吉良 創園長おたより
滝山しおん保育で毎月発行している園だよりに掲載された記事です。
2024年6月号
『自然との出会いが育むもの』
自分の体を育んでいくこと。それは乳幼児の大きな課題で、生まれた時に両親からいただいた体を、一生住み続ける自分の家に作り変えていくプロセスとも言えます。その中でも感覚器官の育成は、とても大切です。
スマホ、タブレット、テレビなどのメディア・IT機器のスクリーンやスピーカーを通しての体験は「間接」的です。それ対して、触る、見る、耳を澄ます、嗅ぐ、味わうことは「直接」の体験で、それにより、感覚器官は育まれていきます。感覚器官を通して直接ものごとに出会うことにより、出会ったもの「質」を乳幼児は体験します。子どもの年齢が低いほど、出会ったものと一心同体となるとも言えます。感覚を通し、ものごとの「質」と出会うことによって、その子ならではの自分の「質」が育っていくのです。
何を見るかで視覚が、何を聴くかで聴覚が、何を食べるかで味覚が育まれます。ですから乳幼児の感覚体験、そしてその環境は、子どもの成長発達にとても大きな影響を及ぼします。
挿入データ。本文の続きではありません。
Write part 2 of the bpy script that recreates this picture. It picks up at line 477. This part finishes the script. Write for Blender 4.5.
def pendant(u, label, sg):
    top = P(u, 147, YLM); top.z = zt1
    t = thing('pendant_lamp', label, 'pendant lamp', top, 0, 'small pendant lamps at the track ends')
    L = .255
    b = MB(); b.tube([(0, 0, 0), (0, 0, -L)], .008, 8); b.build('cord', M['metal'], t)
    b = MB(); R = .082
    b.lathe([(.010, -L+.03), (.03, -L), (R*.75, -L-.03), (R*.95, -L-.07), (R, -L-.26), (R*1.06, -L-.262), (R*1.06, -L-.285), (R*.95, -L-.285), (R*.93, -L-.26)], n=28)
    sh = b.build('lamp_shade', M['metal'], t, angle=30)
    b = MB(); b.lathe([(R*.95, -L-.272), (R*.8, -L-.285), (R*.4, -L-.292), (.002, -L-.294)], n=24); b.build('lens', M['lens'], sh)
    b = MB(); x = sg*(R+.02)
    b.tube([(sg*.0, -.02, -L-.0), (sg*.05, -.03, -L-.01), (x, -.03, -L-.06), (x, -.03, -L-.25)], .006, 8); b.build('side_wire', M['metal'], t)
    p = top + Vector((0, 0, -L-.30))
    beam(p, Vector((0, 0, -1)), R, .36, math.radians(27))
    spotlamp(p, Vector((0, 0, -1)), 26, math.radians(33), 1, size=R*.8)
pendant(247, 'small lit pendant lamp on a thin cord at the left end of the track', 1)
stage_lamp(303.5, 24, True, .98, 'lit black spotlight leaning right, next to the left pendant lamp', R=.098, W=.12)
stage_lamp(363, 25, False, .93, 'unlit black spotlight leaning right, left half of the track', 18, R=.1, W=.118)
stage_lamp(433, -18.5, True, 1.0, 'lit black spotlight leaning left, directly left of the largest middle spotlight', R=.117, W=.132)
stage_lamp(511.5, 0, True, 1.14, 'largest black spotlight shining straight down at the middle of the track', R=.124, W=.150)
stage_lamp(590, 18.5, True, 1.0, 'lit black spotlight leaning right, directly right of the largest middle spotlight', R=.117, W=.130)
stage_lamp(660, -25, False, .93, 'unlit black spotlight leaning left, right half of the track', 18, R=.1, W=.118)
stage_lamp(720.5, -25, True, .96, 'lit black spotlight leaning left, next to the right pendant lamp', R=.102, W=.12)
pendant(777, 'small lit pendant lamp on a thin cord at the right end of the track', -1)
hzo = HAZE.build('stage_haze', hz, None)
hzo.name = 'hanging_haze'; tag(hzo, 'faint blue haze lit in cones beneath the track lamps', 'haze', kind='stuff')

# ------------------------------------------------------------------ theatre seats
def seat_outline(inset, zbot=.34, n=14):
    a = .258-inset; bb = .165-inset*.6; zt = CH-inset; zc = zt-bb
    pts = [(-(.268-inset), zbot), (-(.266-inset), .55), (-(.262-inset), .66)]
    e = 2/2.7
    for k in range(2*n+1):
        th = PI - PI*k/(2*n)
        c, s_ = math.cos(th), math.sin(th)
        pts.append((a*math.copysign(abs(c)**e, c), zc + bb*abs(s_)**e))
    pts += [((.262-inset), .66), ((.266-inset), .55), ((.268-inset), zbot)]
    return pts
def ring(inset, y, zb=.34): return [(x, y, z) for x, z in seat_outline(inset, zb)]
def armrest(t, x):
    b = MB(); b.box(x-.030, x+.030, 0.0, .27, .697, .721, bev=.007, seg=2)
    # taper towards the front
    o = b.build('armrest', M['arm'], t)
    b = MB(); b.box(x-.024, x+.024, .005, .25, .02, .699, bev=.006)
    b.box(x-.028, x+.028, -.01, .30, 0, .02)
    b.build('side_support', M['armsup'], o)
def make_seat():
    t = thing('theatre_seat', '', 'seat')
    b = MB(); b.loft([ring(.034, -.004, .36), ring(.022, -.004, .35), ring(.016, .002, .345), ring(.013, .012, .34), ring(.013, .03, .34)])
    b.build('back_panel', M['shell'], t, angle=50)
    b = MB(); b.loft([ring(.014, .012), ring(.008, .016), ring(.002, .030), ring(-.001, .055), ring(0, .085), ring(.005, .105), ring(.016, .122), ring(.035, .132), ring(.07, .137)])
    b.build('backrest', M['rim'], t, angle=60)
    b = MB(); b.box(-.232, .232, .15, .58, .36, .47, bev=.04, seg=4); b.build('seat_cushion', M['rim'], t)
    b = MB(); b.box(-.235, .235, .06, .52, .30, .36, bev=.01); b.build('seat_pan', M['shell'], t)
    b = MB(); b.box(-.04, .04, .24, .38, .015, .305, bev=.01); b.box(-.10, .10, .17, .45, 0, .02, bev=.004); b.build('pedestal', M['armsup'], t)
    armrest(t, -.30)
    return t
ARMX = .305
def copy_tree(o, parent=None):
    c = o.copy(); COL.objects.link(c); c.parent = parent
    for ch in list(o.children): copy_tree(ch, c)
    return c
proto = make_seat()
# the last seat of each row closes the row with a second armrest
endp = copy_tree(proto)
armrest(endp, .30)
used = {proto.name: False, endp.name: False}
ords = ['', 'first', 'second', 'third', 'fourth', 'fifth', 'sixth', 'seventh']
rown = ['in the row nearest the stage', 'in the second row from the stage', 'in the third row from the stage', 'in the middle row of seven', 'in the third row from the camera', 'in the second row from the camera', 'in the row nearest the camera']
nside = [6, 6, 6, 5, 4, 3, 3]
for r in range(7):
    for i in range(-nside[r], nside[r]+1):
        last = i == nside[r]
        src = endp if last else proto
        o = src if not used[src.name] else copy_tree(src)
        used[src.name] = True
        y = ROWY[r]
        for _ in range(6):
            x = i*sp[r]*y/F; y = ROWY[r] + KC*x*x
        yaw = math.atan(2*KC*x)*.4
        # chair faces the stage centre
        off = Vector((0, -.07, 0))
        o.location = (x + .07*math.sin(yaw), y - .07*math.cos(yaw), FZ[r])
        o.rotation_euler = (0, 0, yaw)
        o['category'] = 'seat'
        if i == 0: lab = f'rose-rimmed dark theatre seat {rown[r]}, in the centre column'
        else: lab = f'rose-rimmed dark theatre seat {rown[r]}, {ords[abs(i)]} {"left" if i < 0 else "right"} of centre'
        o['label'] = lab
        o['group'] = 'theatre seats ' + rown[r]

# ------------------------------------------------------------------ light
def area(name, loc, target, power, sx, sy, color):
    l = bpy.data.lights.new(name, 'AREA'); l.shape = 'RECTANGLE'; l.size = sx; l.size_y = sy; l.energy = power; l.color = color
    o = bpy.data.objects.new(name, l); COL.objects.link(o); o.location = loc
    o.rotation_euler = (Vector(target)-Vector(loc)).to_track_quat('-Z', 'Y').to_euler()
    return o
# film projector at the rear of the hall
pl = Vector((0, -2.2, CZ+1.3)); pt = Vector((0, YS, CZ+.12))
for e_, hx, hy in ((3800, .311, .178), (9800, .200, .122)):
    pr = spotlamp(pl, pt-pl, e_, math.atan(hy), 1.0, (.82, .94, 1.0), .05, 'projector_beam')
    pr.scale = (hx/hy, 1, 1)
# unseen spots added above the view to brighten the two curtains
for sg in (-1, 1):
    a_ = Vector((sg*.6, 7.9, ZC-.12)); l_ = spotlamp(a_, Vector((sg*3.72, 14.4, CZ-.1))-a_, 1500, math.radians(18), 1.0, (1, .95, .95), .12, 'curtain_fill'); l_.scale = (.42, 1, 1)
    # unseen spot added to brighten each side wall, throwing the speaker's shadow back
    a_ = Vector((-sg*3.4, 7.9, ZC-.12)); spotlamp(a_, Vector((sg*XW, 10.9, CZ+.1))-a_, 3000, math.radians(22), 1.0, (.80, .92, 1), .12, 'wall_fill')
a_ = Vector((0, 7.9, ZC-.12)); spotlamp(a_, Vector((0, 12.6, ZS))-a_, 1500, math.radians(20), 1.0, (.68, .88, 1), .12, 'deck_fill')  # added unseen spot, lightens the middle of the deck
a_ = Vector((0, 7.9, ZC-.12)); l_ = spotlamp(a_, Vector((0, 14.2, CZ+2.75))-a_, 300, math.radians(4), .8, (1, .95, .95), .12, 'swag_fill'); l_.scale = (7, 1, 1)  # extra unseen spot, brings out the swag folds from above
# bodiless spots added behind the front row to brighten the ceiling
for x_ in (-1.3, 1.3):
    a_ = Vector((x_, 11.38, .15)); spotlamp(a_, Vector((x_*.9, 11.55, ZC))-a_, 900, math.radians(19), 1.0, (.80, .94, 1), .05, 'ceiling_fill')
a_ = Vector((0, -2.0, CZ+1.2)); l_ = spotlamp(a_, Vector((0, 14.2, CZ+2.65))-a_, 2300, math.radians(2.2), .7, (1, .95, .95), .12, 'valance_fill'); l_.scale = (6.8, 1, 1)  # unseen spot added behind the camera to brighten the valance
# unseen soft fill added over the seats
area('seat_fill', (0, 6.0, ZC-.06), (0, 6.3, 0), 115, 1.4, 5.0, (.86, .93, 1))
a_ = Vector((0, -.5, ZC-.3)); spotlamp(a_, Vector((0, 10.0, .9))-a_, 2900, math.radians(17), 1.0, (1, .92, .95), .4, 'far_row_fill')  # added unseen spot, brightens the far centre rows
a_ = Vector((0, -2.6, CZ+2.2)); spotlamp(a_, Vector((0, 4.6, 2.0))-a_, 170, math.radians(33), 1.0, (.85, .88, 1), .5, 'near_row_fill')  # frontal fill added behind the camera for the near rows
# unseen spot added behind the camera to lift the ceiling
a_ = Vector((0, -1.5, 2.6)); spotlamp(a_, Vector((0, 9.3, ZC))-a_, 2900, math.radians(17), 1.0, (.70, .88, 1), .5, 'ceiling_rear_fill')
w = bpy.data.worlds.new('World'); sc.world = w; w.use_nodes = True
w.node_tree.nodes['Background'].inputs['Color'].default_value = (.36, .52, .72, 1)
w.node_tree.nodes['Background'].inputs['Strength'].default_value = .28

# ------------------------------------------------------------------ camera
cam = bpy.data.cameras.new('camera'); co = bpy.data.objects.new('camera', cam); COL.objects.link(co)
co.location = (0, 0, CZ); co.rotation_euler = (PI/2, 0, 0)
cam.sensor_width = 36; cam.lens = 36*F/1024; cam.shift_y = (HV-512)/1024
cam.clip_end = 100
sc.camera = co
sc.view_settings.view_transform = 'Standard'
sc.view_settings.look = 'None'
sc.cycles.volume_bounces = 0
そして私たちの周りの自然界は、豊かな感覚体験ができるフィールドです。
人間は自然と向かい合う意識を持った独立した存在であると同時に、自然の一部、あるいは自然そのものでもあります。子どもの成長発達を見てみると、九歳くらいに大きな変化があり、外の世界と内的な自分の間に境界線がはっきりと現れます。この時期になると、外の自然に向かい合う内的な自分意識を持ち始めるのです。乳幼児にも、徐々に自然と向かい合う意識が生じますが、まだ自然と一心同体で、自然の一部なのです。
乳幼児期の子どもは、物質としての体を育んでいるので、自然の中の「もの」との出会いはとても大切。泥だらけになって遊び、野山を駆け回り、美しく咲いた花を見つけ、花の香りを嗅ぎ、だんごむしやミミズと戯れ、きれいな蝶を追いかけ、鳥のさえずりに耳を傾け、雲や虹、雨や風、そして朝、昼、夕方、夜の違う質や、季節の巡りなどを体験し、生活や遊びの中で、大人とは全く異なる仕方で、自然界の法則、物理学、生物学、化学、天文学などを自主的に学び、身につけていきます。
家庭でも、保育園でも、子どもたちが自主的に活動できる自然を直接体験できる環境を用意したいものです。園児たちがイベントとしての自然体験ではなく、日常の保育の中で南畑牧場やおひさま農園を体験できることは、本当に素晴らしいことです。先月の親子遠足は年一度のイベントですが、その一部を保護者の皆さまも体験できたのではないかと思います。
そしてそのような環境の中で、私たち大人自身が、自然と触れ合い、驚き、美味しい、気持ちよいなどと感じることが当たり前にできたらどんなによいでしょう。大人は子どものお手本なのですから。